==== Given material ====
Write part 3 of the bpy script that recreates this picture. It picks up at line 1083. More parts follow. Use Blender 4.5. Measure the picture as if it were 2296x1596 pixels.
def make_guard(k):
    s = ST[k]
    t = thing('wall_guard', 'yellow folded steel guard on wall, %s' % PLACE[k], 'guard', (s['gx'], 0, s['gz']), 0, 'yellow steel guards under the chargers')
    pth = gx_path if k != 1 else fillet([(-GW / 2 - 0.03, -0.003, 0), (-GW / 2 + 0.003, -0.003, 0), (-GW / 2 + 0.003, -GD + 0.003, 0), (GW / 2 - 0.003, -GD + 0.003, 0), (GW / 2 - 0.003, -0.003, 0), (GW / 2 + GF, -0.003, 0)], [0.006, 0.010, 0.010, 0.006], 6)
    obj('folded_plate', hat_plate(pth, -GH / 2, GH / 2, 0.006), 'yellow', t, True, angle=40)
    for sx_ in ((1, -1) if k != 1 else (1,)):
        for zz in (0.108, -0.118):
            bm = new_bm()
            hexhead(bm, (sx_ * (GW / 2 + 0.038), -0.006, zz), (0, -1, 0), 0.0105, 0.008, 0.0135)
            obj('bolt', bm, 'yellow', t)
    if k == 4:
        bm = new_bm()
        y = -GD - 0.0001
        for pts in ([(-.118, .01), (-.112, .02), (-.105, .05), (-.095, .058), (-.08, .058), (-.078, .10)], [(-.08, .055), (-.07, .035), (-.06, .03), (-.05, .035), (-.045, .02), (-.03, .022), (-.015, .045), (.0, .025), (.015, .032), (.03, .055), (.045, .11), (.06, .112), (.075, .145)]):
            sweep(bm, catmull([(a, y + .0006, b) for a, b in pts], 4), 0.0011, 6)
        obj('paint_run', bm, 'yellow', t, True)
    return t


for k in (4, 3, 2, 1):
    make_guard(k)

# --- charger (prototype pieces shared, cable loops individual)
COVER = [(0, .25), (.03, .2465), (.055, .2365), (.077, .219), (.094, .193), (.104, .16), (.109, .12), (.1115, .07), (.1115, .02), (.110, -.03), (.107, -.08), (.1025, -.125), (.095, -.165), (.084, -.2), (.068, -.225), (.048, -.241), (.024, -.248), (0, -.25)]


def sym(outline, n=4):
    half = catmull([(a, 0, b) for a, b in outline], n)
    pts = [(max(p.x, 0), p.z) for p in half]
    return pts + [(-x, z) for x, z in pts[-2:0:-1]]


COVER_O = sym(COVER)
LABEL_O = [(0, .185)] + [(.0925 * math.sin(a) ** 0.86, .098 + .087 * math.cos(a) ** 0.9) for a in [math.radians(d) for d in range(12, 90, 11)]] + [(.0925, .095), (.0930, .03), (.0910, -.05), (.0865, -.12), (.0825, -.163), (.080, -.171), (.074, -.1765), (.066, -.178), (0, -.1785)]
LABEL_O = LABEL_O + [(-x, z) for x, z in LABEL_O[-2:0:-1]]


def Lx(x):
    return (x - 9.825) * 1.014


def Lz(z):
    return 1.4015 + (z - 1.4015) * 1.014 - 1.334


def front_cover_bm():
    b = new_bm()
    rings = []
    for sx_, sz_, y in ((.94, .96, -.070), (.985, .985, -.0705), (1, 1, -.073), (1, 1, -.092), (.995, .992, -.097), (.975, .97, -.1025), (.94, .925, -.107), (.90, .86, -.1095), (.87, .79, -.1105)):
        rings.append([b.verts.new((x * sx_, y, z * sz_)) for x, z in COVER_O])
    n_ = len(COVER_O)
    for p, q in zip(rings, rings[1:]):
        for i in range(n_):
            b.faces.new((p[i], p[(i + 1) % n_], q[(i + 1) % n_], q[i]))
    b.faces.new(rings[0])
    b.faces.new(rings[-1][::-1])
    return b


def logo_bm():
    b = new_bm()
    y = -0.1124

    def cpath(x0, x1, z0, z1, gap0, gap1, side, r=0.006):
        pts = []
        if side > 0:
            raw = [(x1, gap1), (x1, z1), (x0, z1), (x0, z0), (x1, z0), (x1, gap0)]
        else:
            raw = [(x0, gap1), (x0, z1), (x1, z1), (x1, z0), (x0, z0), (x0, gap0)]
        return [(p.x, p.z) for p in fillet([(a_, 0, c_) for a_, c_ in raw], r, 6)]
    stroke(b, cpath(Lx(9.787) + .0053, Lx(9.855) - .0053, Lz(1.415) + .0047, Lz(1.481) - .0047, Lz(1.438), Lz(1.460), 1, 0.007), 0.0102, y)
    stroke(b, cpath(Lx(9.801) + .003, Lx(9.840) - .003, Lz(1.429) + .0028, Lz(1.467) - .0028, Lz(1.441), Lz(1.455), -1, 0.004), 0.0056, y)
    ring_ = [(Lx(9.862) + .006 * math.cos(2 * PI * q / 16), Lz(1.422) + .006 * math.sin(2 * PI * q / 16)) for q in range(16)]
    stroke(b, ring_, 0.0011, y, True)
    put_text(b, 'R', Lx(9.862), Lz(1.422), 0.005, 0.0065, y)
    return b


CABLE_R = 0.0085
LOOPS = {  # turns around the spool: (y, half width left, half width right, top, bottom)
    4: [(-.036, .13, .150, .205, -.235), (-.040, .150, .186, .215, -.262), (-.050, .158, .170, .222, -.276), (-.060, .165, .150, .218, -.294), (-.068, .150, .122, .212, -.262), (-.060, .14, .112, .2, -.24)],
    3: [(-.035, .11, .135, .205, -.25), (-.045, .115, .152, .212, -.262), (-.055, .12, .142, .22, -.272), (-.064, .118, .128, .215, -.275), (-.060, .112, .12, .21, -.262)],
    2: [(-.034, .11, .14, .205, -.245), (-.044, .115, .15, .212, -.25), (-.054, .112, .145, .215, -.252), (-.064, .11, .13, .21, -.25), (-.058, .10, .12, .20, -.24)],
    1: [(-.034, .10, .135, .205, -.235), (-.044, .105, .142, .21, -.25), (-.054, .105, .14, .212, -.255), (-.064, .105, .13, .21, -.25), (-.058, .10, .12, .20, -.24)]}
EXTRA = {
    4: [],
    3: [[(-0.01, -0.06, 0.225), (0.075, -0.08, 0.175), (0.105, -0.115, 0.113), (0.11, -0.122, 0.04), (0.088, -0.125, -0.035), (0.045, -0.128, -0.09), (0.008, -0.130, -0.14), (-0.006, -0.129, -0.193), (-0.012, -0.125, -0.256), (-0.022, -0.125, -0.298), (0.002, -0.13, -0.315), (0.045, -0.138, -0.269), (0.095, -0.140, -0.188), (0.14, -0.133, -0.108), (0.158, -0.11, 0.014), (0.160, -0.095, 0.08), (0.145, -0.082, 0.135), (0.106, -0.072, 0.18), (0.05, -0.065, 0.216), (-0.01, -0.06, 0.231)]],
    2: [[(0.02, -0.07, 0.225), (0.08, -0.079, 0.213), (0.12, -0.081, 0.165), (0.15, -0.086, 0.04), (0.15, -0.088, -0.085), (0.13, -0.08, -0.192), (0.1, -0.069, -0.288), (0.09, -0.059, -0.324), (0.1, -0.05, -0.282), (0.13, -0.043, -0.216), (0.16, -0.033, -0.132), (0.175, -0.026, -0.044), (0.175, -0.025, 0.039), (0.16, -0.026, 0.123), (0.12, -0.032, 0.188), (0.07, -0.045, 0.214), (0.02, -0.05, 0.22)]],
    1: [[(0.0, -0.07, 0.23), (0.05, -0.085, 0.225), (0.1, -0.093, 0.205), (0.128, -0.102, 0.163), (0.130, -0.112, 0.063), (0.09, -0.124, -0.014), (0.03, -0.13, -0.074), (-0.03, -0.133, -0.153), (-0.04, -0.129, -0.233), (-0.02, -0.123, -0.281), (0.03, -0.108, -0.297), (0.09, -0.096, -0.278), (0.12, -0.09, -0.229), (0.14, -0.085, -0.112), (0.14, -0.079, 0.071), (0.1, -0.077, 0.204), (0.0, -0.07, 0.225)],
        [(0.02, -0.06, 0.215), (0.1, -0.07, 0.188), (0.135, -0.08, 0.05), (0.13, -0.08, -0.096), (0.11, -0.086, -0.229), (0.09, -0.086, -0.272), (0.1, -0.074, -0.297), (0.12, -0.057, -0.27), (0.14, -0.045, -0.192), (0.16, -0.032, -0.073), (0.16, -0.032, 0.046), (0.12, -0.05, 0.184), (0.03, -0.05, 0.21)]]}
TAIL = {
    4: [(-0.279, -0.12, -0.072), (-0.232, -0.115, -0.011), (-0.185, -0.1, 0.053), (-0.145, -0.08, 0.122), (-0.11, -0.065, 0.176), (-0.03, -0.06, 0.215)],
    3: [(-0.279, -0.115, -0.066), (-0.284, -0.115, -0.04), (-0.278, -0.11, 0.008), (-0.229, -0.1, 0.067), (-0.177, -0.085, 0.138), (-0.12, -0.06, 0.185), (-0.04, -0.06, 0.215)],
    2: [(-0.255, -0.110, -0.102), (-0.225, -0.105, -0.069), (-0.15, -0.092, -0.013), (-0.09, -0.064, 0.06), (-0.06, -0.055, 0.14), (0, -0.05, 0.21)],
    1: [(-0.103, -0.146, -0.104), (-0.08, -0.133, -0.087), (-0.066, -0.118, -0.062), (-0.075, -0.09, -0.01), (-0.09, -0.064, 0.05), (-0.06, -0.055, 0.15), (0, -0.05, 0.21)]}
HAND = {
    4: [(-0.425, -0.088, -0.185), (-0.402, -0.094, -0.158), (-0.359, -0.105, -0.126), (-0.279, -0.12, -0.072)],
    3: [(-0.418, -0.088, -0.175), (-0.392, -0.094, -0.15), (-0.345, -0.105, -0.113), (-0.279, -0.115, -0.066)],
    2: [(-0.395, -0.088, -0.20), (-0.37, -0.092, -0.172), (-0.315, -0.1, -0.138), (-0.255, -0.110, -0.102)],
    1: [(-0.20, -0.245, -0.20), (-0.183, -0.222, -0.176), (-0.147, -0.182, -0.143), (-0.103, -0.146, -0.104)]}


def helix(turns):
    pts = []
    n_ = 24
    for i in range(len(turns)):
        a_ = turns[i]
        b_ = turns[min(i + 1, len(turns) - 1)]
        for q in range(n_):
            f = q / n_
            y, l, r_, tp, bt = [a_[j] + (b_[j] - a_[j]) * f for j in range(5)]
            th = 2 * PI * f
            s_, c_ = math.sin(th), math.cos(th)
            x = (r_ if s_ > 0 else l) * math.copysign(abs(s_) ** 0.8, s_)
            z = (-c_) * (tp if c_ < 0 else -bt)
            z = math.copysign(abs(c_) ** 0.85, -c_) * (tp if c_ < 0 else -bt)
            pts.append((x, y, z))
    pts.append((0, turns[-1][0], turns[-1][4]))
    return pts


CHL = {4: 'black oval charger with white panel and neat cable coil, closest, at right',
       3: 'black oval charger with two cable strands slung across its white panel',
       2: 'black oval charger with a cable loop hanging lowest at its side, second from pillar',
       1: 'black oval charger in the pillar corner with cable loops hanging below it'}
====
#### The problem
Reprint the data above from the opening line to the line holding "return pts +", inclusive, and nothing else.

#### Exercise output
Write part 3 of the bpy script that recreates this picture. It picks up at line 1083. More parts follow. Use Blender 4.5. Measure the picture as if it were 2296x1596 pixels.
def make_guard(k):
    s = ST[k]
    t = thing('wall_guard', 'yellow folded steel guard on wall, %s' % PLACE[k], 'guard', (s['gx'], 0, s['gz']), 0, 'yellow steel guards under the chargers')
    pth = gx_path if k != 1 else fillet([(-GW / 2 - 0.03, -0.003, 0), (-GW / 2 + 0.003, -0.003, 0), (-GW / 2 + 0.003, -GD + 0.003, 0), (GW / 2 - 0.003, -GD + 0.003, 0), (GW / 2 - 0.003, -0.003, 0), (GW / 2 + GF, -0.003, 0)], [0.006, 0.010, 0.010, 0.006], 6)
    obj('folded_plate', hat_plate(pth, -GH / 2, GH / 2, 0.006), 'yellow', t, True, angle=40)
    for sx_ in ((1, -1) if k != 1 else (1,)):
        for zz in (0.108, -0.118):
            bm = new_bm()
            hexhead(bm, (sx_ * (GW / 2 + 0.038), -0.006, zz), (0, -1, 0), 0.0105, 0.008, 0.0135)
            obj('bolt', bm, 'yellow', t)
    if k == 4:
        bm = new_bm()
        y = -GD - 0.0001
        for pts in ([(-.118, .01), (-.112, .02), (-.105, .05), (-.095, .058), (-.08, .058), (-.078, .10)], [(-.08, .055), (-.07, .035), (-.06, .03), (-.05, .035), (-.045, .02), (-.03, .022), (-.015, .045), (.0, .025), (.015, .032), (.03, .055), (.045, .11), (.06, .112), (.075, .145)]):
            sweep(bm, catmull([(a, y + .0006, b) for a, b in pts], 4), 0.0011, 6)
        obj('paint_run', bm, 'yellow', t, True)
    return t


for k in (4, 3, 2, 1):
    make_guard(k)

# --- charger (prototype pieces shared, cable loops individual)
COVER = [(0, .25), (.03, .2465), (.055, .2365), (.077, .219), (.094, .193), (.104, .16), (.109, .12), (.1115, .07), (.1115, .02), (.110, -.03), (.107, -.08), (.1025, -.125), (.095, -.165), (.084, -.2), (.068, -.225), (.048, -.241), (.024, -.248), (0, -.25)]


def sym(outline, n=4):
    half = catmull([(a, 0, b) for a, b in outline], n)
    pts = [(max(p.x, 0), p.z) for p in half]
    return pts + [(-x, z) for x, z in pts[-2:0:-1]]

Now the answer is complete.